▸ AIM OF THE TASK
Of the lines in these entries, how many contain the string "script"? Give the number and nothing else.

▸ DATA SHOWN
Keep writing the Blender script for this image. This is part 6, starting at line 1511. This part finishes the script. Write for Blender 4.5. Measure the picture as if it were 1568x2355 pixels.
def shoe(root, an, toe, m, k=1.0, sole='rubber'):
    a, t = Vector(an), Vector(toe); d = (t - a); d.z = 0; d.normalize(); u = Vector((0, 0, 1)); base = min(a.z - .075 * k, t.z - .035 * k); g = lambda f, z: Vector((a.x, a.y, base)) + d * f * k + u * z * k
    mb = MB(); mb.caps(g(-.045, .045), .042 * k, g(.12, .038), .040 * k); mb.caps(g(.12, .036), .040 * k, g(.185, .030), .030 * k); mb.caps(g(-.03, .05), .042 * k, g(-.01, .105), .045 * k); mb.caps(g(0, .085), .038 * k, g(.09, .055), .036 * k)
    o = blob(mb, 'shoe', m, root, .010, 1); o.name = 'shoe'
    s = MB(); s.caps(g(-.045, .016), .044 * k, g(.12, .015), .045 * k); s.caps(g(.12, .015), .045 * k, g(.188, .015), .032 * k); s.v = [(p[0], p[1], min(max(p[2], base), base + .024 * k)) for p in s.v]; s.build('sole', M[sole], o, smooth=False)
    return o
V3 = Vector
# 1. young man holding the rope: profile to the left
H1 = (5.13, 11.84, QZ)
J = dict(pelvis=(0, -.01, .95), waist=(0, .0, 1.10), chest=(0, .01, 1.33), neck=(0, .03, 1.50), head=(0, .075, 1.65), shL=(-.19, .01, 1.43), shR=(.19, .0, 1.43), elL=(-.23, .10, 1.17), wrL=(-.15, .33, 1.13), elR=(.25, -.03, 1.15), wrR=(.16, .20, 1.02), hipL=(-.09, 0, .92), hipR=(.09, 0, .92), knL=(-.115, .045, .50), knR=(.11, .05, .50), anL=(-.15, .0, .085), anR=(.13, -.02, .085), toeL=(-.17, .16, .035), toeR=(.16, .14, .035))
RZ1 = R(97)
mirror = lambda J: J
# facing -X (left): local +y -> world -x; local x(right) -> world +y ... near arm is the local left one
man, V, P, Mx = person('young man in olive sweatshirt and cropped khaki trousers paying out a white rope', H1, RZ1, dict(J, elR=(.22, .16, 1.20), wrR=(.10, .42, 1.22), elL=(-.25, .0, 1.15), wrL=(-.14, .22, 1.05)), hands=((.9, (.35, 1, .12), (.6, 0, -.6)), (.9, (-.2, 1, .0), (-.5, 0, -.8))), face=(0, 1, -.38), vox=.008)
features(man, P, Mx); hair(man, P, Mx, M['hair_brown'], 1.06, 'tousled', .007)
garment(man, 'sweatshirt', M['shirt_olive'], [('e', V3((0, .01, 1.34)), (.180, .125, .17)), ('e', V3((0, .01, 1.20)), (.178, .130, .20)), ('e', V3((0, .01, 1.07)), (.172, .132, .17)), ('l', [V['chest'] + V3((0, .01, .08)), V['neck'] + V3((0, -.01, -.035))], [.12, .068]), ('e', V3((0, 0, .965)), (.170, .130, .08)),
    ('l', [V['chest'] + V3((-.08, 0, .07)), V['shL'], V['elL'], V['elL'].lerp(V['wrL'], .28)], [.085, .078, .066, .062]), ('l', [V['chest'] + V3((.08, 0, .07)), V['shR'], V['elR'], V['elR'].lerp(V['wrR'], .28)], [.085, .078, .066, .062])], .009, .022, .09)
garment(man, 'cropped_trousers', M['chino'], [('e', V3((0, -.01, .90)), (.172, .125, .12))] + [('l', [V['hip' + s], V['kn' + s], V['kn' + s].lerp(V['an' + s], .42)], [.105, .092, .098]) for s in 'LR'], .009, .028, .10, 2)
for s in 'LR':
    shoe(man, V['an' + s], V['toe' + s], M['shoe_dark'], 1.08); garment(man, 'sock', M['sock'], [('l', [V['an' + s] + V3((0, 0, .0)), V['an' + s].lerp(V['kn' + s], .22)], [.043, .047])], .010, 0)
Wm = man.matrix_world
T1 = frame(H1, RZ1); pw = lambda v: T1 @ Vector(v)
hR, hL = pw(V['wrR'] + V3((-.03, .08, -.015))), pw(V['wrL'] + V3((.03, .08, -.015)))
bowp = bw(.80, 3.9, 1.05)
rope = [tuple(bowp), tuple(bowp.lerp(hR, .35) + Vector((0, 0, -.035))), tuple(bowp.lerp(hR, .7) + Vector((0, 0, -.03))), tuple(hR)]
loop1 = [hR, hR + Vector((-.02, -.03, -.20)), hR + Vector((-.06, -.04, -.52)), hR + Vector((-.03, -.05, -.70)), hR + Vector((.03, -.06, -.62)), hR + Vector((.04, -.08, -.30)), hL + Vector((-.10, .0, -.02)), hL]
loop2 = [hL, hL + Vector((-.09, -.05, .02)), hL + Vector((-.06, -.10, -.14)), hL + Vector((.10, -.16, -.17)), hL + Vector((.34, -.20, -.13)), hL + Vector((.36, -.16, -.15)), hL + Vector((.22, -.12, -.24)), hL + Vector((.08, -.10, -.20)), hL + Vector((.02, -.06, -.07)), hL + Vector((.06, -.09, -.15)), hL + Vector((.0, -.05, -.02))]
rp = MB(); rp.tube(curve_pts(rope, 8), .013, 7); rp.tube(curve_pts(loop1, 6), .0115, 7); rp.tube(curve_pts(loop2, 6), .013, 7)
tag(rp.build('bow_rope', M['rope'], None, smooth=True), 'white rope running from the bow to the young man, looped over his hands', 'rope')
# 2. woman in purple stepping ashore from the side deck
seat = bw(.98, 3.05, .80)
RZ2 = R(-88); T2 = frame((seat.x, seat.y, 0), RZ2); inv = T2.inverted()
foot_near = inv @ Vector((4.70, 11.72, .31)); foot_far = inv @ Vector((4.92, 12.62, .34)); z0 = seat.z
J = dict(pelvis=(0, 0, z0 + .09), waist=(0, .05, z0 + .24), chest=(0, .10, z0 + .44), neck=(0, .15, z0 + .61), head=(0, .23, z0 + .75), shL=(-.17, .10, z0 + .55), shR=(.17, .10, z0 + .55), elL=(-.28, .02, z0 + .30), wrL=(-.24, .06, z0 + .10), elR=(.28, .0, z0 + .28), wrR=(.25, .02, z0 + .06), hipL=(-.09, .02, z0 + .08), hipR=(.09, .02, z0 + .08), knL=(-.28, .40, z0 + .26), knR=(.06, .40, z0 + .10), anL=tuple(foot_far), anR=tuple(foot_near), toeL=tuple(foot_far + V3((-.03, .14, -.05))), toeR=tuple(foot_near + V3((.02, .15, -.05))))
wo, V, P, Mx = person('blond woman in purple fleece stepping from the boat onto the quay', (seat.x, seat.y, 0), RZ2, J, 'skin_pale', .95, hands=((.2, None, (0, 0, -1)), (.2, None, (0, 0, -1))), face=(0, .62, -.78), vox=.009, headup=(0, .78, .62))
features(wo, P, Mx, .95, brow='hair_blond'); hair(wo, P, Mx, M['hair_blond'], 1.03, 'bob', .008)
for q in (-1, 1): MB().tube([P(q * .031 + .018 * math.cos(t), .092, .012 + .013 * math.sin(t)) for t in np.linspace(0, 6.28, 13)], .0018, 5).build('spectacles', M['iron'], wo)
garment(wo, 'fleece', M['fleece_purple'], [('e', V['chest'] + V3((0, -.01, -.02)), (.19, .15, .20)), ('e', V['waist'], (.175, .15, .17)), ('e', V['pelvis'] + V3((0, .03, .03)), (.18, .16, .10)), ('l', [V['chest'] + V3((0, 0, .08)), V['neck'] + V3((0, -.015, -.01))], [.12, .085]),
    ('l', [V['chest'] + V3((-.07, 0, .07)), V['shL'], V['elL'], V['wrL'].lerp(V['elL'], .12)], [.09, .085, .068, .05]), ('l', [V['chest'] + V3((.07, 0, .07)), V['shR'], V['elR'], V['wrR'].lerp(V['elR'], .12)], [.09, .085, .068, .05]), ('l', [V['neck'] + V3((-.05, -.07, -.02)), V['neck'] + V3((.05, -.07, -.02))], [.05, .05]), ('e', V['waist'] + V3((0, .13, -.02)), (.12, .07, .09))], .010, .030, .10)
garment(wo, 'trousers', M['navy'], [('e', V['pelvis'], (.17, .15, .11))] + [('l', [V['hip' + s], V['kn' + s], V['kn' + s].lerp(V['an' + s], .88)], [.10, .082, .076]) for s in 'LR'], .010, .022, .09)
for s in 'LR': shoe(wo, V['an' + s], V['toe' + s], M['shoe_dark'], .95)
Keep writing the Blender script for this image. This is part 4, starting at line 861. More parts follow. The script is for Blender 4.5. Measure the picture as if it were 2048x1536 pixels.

▸ SOLUTION FOR THIS EXERCISE
2